This is a post co-written with Robert David, an experienced Sales executive for whom I have the highest regard. Feel free to contact Robert via LinkedIn or contact me via the email link on my blog home page to discuss this and other sales-related topics.
Not sure who first said, "you can't manage what you don't measure," but in looking at a company's 'sales effectiveness', you'll need to both manage and measure. Applies to a lot of other functions too, of course!
According to Wikipedia, "Sales effectiveness refers to the ability of a company’s sales professionals to “win” at each stage of the customer’s buying process, and ultimately earn the business on the right terms and in the right timeframe." In other words, its a process at which you have to win at each step to ultimately close the deal you want. And as a process, with the tools available today, it lends itself to an array of measurements that can be used to manage it. It's one of the key areas in any startup - the health of the pipeline and the effectiveness of the organization managing it.
Improving sales effectiveness is not just a sales issue - it’s a company-wide issue. It requires deep collaboration between sales and marketing to understand what’s working and not working, and continuous improvement of the knowledge, messages, skills, and strategies that sales people apply as they work sales opportunities. In fact, it extends beyond sales and marketing - particularly in a startup - EVERYONE is in sales and responsible for sales success. Engineering and development is - the product needs to work and solve the customer problem. Customer support is - keeping the customer happy and ready to buy more. Finance, professional services ... all of them!
As a start, here are 3 actions that you can do take immediately to come up with a rough measure of your firm's sales effectiveness:
1. Pipeline movement:
Most high tech organizations have moved away from relatively simplistic Excel-based pipelines to SaaS-based (on-demand) systems like Salesforce or Netsuite with sophisticated analytics and management tools.
Start by looking at your individual sales rep's pipeline, by different sales stage. There are tools to see the 'movement' of deals from the first stages of engagement and qualification through to the final stages of closing the deal.

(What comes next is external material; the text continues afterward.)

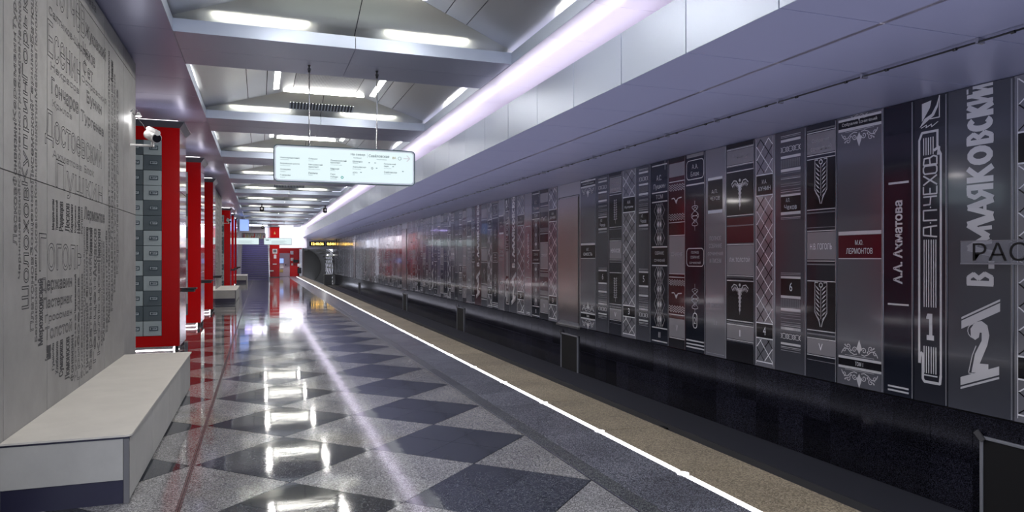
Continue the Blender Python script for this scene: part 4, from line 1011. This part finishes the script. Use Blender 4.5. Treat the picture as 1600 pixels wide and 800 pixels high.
cols_ = [(.085, [('Новопеределкино', 'Novoperedelkino'), ('Боровское шоссе', 'Borovskoye Shosse'), ('Солнцево', 'Solntsevo'), ('Говорово', 'Govorovo')]),
         (.44, [('Озёрная', 'Ozyornaya'), ('Мичуринский\nпроспект', 'Michurinsky Prospekt'), ('Раменки', 'Ramenki')]),
         (.72, [('Ломоносовский\nпроспект', 'Lomonosovsky Prospekt'), ('Минская', 'Minskaya'), ('Парк\nПобеды', 'Park Pobedy')]),
         (1.01, [('Шелепиха', 'Shelepikha'), ('Хорошёвская', 'Khoroshyovskaya'), ('ЦСКА', 'CSKA')]),
         (1.43, [('Петровский\nпарк', 'Petrovsky Park'), ('Савёловская', 'Savyolovskaya')])]
W_S, H_S = 1.86, .485
def sign(loc, label, detail=True):
    e = empty('hanging_sign', loc); tag(e, label, 'sign')
    fr = rrect(0, 0, W_S, H_S, .055, 6)
    m = MB(); m.prism(fr, 'y', -.03, .03); fixn(m.obj('sign_case', 'sign_frame', e))
    rim = P2(); rim.line(rrect(.006, .006, W_S - .006, H_S - .006, .052, 6), .012, 'ink', True); rim.obj('dark_rim', e, -.0312)
    f = MB(); f.prism(rrect(.03, .03, W_S - .03, H_S - .03, .035, 6), 'y', -.034, -.0305); fixn(f.obj('lit_face', 'sign_face', e))
    t = P2(); y = -.036
    def txt(s, u, v, h, m='ink', wd=.58, b=0.0):
        t.text(s, u, v, u + len(s) * h * wd, v + h, m, 0, b or .012)
    if detail:
        txt('На север', .985, .378, .036, wd=.66); t.rect(1.205, .36, 1.208, .42, 'ink_pale'); txt('Савёловская', 1.225, .372, .038, wd=.66)
        txt('Northbound', 1.02, .345, .018, 'ink_pale'); txt('Savyolovskaya', 1.33, .335, .018, 'ink_pale')
        txt('8А', 1.545, .36, .034, 'ink_gold', .75, .01); t.line(arc(1.645, .372, .022, 0, 360, 14), .006, 'ink_pale')
        t.line([(1.70, .375), (1.78, .375)], .012); t.line([(1.745, .415), (1.785, .375), (1.745, .335)], .012)
        for u, rows in cols_:
            v = .325 if u < .5 else (.318 if u < 1.2 else .30)
            for ru, en in rows:
                for ln in ru.split('\n'): txt(ln, u, v - .025, .025, wd=.64); v -= .034
                txt(en, u, v - .012, .013, 'ink_pale', .55); v -= .042
        t.line(arc(.872, .083, .014, 0, 360, 12), .009, 'ink_teal'); t.line(arc(1.27, .222, .012, 0, 360, 12), .005, 'ink')
        for u, v in ((1.22, .29), (1.30, .29), (1.32, .22), (1.11, .155), (1.545, .25), (1.68, .19)): t.rect(u, v, u + .02, v + .012, 'ink_pale')
    else:
        t.rect(.14, .30, .34, .36, 'ink'); t.rect(.07, .34, .1, .37, 'ink'); t.rect(.4, .32, .44, .36, 'ink')
        for i in range(5): t.rect(.5, .09 + i * .045, 1.5 - .1 * (i % 3), .10 + i * .045, 'ink_pale')
    t.obj('lettering', e, y)
    for u in (.45, 1.34):
        MB().tube([(u, 0, H_S), (u, 0, ZB - loc[2] - .07)], .008, 8).obj('hanger_rod', 'steel', e)
        k = MB(); k.tube([(u, 0, ZB - loc[2] - .10), (u, 0, ZB - loc[2] - .085), (u, 0, ZB - loc[2] - .03), (u, 0, ZB - loc[2] - .001)], [.012, .018, .010, .02], 10)
        k.tube([(u - .02, 0, ZB - loc[2] - .07)] + [(u - .0 + .022 * math.cos(a), 0, ZB - loc[2] - .055 + .022 * math.sin(a)) for a in (2.5, 1.5, .5, -.5, -1.5)], .004, 6); k.obj('hanger_hook', 'black', e)
sign((.165, 9.67, 2.594), 'large backlit white line sign hanging nearest the camera')
sign((.25, 51.3, 2.50), 'small distant backlit sign hanging in front of the red pillar', False)
sign((-1.9, 51.3, 2.50), 'distant backlit sign half hidden by the red columns left of the stairs', False)
# dome cameras and black spots below the beams
for k, (x, y, lb) in enumerate(((.09, 35.4, 'small black ceiling camera hanging above the middle of the platform'), (3.0, 35.4, 'small black ceiling camera hanging by the lilac cove'), (.2, 56.1, 'tiny black ceiling camera far down near the stairs'))):
    e = empty('ceiling_camera', (x, y, ZB)); tag(e, lb, 'camera')
    MB().tube([(0, 0, 0), (0, 0, -.12)], .03, 8).obj('stem', 'black', e); MB().tube([(0, 0, -.12), (0, 0, -.14), (0, 0, -.32), (0, 0, -.36)], [.06, .10, .10, .06], 14).obj('housing', 'black', e)
    MB().tube([(0, -.09, -.22), (0, -.12, -.22)], .05, 10).obj('lens', 'white', e)

# ------------------------------------------------------------------ far end: wall, stairs, pillar, kiosk, tunnel
we = MB().box(.62, 3.8, 63.0, 63.4, 2.45, 4.9); we.box(-9, -1.3, 62, 62.4, 0, 4.8); we = we.obj('wall_end', 'wall_white'); tag(we, kind='structure')
wa = MB().box(3.75, 9.5, 72.4, 73.2, 2.48, 3.6).obj('wall_end.001', 'wall_white'); tag(wa, kind='structure')
wl = MB().box(-9.2, -9, -3, 66, 0, 4.8).obj('wall_left.003', 'concrete'); tag(wl, kind='structure')
stp = empty('staircase', (-.32, 55.2, 0)); tag(stp, 'wide violet staircase rising at the far end of the platform', 'stairs')
rs = MB().box(-.98, .94, .01, .30, -.155, -.02).mesh('riser', 'stair'); tr = MB().bevbox(-1.0, .95, -.03, .31, -.045, 0, .005).mesh('tread', 'tread')
for i in range(21):
    link(rs, 'riser', stp, (0, i * .3, (i + 1) * .150)); link(tr, 'tread', stp, (0, i * .3, (i + 1) * .150))
for x in (-1.04, .97): m = MB(); m.prism([(0, 0), (6.3, 0), (6.3, 3.3), (6.1, 3.3), (0, .2)], 'x', x, x + .06); fixn(m.obj('stair_side', 'trim', stp))
lamp('stair_fill', stp, (0, 2.2, 3.9), 1.5, 1.5, 40, (0, 0, 0), (.55, .45, 1))  # added violet fill over the stairs, without any fitting
bd = empty('lit_board', (-.35, 61.8, 3.2)); tag(bd, 'bright board above the stairs with a row of coloured figures', 'board')
MB().box(-1.0, .75, 0, .05, .45, 1.0).obj('white_panel', 'wall_white', bd)
m = MB(); rr = random.Random(5)
for i in range(26):
    x = -.95 + i * .066; h = rr.uniform(.15, .42); m.box(x, x + .045, -.03, .0, .02, h, rr.randrange(4))
m.obj('coloured_relief', ['red', 'beige', 'cornice', 'ink_gold'], bd); MB().box(-1.05, .8, .0, .05, -.15, .44).obj('grey_panel', 'concrete', bd)
MB().box(-1.0, .75, -.06, .0, .43, .46).obj('rail', 'black', bd)
pl = empty('red_pillar', (1.12, 60.95, 0)); tag(pl, 'tall red pillar with white notices right of the stairs', 'pillar')
MB().bevbox(-.37, .40, 0, .8, .05, ZB - .005, .01).obj('red_case', 'red', pl); MB().bevbox(-.37, .42, .02, .82, 0, .05, .01).obj('plinth', 'trim', pl)
MB().bevbox(-.14, .22, -.02, -.001, 1.95, 2.33, .004).obj('notice', 'paper', pl); MB().box(-.09, .17, -.024, -.021, 2.05, 2.27).obj('notice_print', 'trim', pl)
MB().bevbox(-.04, .16, -.02, -.001, 1.55, 1.87, .004).obj('notice', 'paper', pl); MB().bevbox(-.12, .18, -.02, -.001, 1.06, 1.13, .004).obj('notice', 'paper', pl); MB().bevbox(-.36, -.06, -.1, -.001, .50, .58, .004).obj('handle', 'paper', pl)
m = MB(); m.prism([(-.04, 3.55), (.10, 3.55), (.03, 3.78)], 'y', -.02, -.001); fixn(m.obj('warning_triangle', 'ink_gold', pl))
gp = empty('grey_help_panel', (1.95, 64.0, 0)); tag(gp, 'grey information panel with posters between red pillar and red cabinet', 'panel')
MB().bevbox(-.4, .5, .1, .3, 0, 2.0, .01).obj('case', 'pink', gp); MB().bevbox(-.33, -.02, .06, .099, 1.15, 1.55, .004).obj('poster', 'blue', gp); MB().bevbox(-.3, -.02, .06, .099, .7, 1.05, .004).obj('poster', 'paper', gp); MB().bevbox(-.33, -.05, .06, .099, .35, .6, .004).obj('poster', 'ink_gold', gp)
MB().bevbox(.12, .2, .07, .099, .95, 1.05, .004).obj('button', 'black', gp)
rc = empty('red_cabinet', (2.62, 63.9, 0)); tag(rc, 'red cabinet with small white notices beside the tunnel mouth', 'cabinet')
MB().bevbox(-.16, .5, .1, .6, 0, 2.4, .01).obj('case', 'red', rc); MB().bevbox(-.1, .12, .08, .099, 1.35, 1.6, .004).obj('notice', 'paper', rc); MB().bevbox(-.05, .1, .08, .099, .95, 1.12, .004).obj('notice', 'paper', rc)
MB().bevbox(-.13, .12, .06, .099, 1.9, 2.2, .004).obj('notice', 'paper', rc); MB().bevbox(.1, .55, -.1, .09, 1.2, 1.45, .01).obj('desk', 'black', rc)
kk = empty('steel_post', (3.35, 63.7, 0)); tag(kk, 'steel framed post with black box at the end of the platform edge', 'post')
MB().bevbox(-.12, .12, .1, .3, 0, 2.35, .01).obj('post', 'steel', kk); MB().bevbox(-.28, .05, -.05, -.001, .25, .75, .01).obj('box', 'black', kk); MB().bevbox(-.28, .0, -.05, -.001, .85, 1.1, .01).obj('notice', 'paper', kk)
bb = MB().box(.62, 3.5, 65.2, 65.6, 0, 2.46).obj('wall_end.002', 'red'); tag(bb, kind='structure')
e = empty('added_wall_washer', (2.4, 61.8, ZB - .001)); tag(e, 'added ceiling fill light brightening the pale end wall over the kiosks', 'light')  # invented fitting, put in because the end wall was too dull
MB().bevbox(-.8, .8, -.06, .06, -.03, 0, .01).obj('diffuser', 'glow', e); lamp('end_wall_fill', e, (0, .1, -.05), 1.6, .12, 48, (math.radians(35), 0, 0), (1, .96, 1))
# tunnel
tm = MB(); cxT, czT, rT = 5.25, .45, 2.35; nseg = 20
for j in range(12):
    y0_, y1_ = 72.3 + j * 2.0, 72.3 + (j + 1) * 2.0
    for i in range(nseg):
        a0 = math.radians(-50 + 280 * i / nseg); a1 = math.radians(-50 + 280 * (i + 1) / nseg)
        for (ra, ya, rb, yb_) in ((rT, y0_, rT, y1_ - .25), (rT - .12, y1_ - .25, rT - .12, y1_)):
            tm.face([(cxT + ra * math.cos(a0), ya, czT + ra * math.sin(a0)), (cxT + rb * math.cos(a0), yb_, czT + rb * math.sin(a0)), (cxT + rb * math.cos(a1), yb_, czT + rb * math.sin(a1)), (cxT + ra * math.cos(a1), ya, czT + ra * math.sin(a1))])
tm.box(2.5, 8.2, 96, 96.2, -2, 3.5)
tt = tm.obj('wall_tunnel', 'tunnel'); tag(tt, kind='structure')
tp = MB().box(3.6, 3.75, 66, 72.4, -1.6, 2.6); tp.box(3.56, 3.9, 72.4, 73, -1.6, 2.5); tp = tp.obj('wall_tunnel.001', 'tunnel'); tag(tp, kind='structure')
for i in range(7):
    a = math.radians(146 - i * 9); x = cxT + 2.12 * math.cos(a); z = czT + 2.12 * math.sin(a)
    m = MB(); m.tube([(x, 73.3, z), (x + .05, 76, z - .03), (x, 84, z), (x, 94, z)], .035 if i % 2 else .05, 6)
    tag(m.obj('tunnel_cable', 'cable'), ['lowest cable on the left side of the tunnel lining', 'second lowest cable on the left side of the tunnel', 'third cable up on the left side of the tunnel', 'middle one of the seven tunnel cables', 'third cable from the top of the tunnel lining', 'second cable from the top of the tunnel lining', 'topmost dark cable along the tunnel lining'][i], 'cable', 'cables in the tunnel mouth')
for i in range(6):
    a = math.radians(62 - i * 12); x = cxT + 2.15 * math.cos(a); z = czT + 2.15 * math.sin(a)
    m = MB(); m.tube([(x, 73.3, z), (x - .1, 76, z + .02), (x - .1, 84, z)], .06, 6)
    tag(m.obj('tunnel_pipe', 'beige'), ['topmost pale pipe', 'second pale pipe from the top', 'third pale pipe from the top', 'third pale pipe from the bottom', 'second pale pipe from the bottom', 'lowest pale pipe'][i] + ' on the right side of the tunnel lining', 'pipe', 'pipes in the tunnel mouth')
m = MB().bevbox(-.45, .3, 0, .5, -1.6, -.02, .02).obj('track_cabinet', 'beige', None, (6.3, 68.5, 0)); tag(m, 'pale cabinet standing low in the tunnel mouth by the black wall', 'cabinet')
m.location = (6.42, 71.6, .0)
tl = empty('tunnel_lamp', (6.6, 75, 1.9)); tag(tl, 'small lamp lighting the pipes inside the tunnel mouth', 'lamp'); MB().bevbox(-.05, .05, -.2, .2, -.04, .04, .01).obj('diffuser', 'glow', tl)
lamp('tunnel_light', tl, (-.3, 0, -.1), .3, .6, 90, (0, math.radians(50), 0))
# clock
ck = empty('interval_clock', (5.05, 72.3, 3.0)); tag(ck, 'black clock display with amber digits above the tunnel mouth', 'clock')
MB().bevbox(-.25, 1.22, -.12, .0, -.22, .22, .01).obj('clock_case', 'black', ck, (-.2, 0, 0)); MB().bevbox(1.35, 2.2 - .0, -.12, .0, -.22, .22, .01).obj('interval_case', 'black', ck, (-.2, 0, 0))
t = P2(); t.text('12:40:36', -.25, -.13, .92, .13, 'amber', 0, .02); t.text('0:54', 1.25, -.13, 1.85, .13, 'amber', 0, .02); t.obj('digits', ck, -.123)
bs = MB(); bs.bevbox(-.1, .1, 0, .02, 3.0, 3.36, .004)
tag(MB().bevbox(-.04, .04, -.04, .04, -.6, .0, .01).obj('soffit_bracket', 'black', None, (6.80, 68, ZS - .002)), 'black bracket hanging under the soffit beside the clock', 'bracket')
bl = empty('blue_screen', (-1.08, 46.6, 3.25)); tag(bl, 'pale blue hanging screen at the top of the far red columns', 'screen')
MB().bevbox(-.1, .45, -.03, .03, 0, .75, .01).obj('case', 'sign_frame', bl); MB().box(-.08, .43, -.034, -.031, .02, .73).obj('lit_face', 'blue', bl)
MB().tube([(.05, 0, .75), (.05, 0, .899)], .015, 6).obj('hanger', 'black', bl)
# invented hall lamps, out of view, lighting the wall between the columns
for i in range(6):
    e = empty('added_hall_light', (-5.5, 6 + i * 10, ZB - .001)); tag(e, 'added ceiling light over the hall behind the red columns, ' + ['nearest the camera', 'second from the camera', 'third from the camera', 'fourth from the camera', 'last but one', 'farthest'][i], 'light', 'added ceiling lights over the hall behind the columns')
    MB().bevbox(-.9, .9, -.6, .6, -.03, 0, .01).obj('diffuser', 'uplight', e); lamp('hall_fill', e, (0, 0, -.05), 1.8, 1.2, 90, (0, 0, 0))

Create a metric that helps illuminate the positive (or negative) movement in the sales funnel. Rank order your reps and interview your reps that are succeeding in moving their deals along. What is working in terms of their sales development and what can be shared with the rest of your sales team.
On quarter over quarter basis, rate your pipeline movement on a 1 to 10 scale: 1 means 0% deals are not moving forward. 5 means 50% of your deals are moving forward. 10 means 100% of your deals are moving forward.
2. Failure to progress:
It's common to have a win/loss analysis report done quarterly for Executive review. What's less common is to do a 'failure to progress' analysis report by sales stage. Why have deals fallen off the pipeline and what can be done to remedy the situation? Is it a product, channel, or personnel issue that caused a deal to be removed or recycled from sales back to marketing?
As you attempt to maximize your rep's selling time for selling activities, consider using software from Marketo or Eloqua to re-market to accounts that are not ready to buy yet because of budget limitations or other reasons. This is a cumulative measure. Check how many deals failed to progress, the reasons why and how many deals are still in the pipeline. Rate failure to progress on a 1 to 10 scale: 1 means 10% of the deals have fallen off, 5 means 5% and 10 means 1% or less have gone off the pipeline.
3. Quota by sales stage:
Typically, sales quotas are doled out on a yearly basis in terms of product or services with quarterly, sometimes monthly, attainment milestones. But that number is all about 'closed deals/sales' and not about filling each stage of the pipeline with deals.
Unfortunately, in today's uncertain economic climate, management needs better visibility to help steer their team's daily/weekly sales activities. Most organizations use a 10 to 100% rating for each sales stage. Be sure the definitions for each stage are crystal clear so that everyone in your sales and marketing groups are fully on board and consistent in their use of a each rating mean.
If you have sales teams with responsibilities for particular stages (junior people qualifying opportunities, experienced people closing them), you can assign 'stage quota' to make sure that key actions are getting the proper level of focus. This is going to vary by company and industry. If you have set up 4 'must get done' activities, what percentage of those got done? Give your sales and marketing teams a 1 if they did 10% and up to a 10 if they did 100% of what was assigned.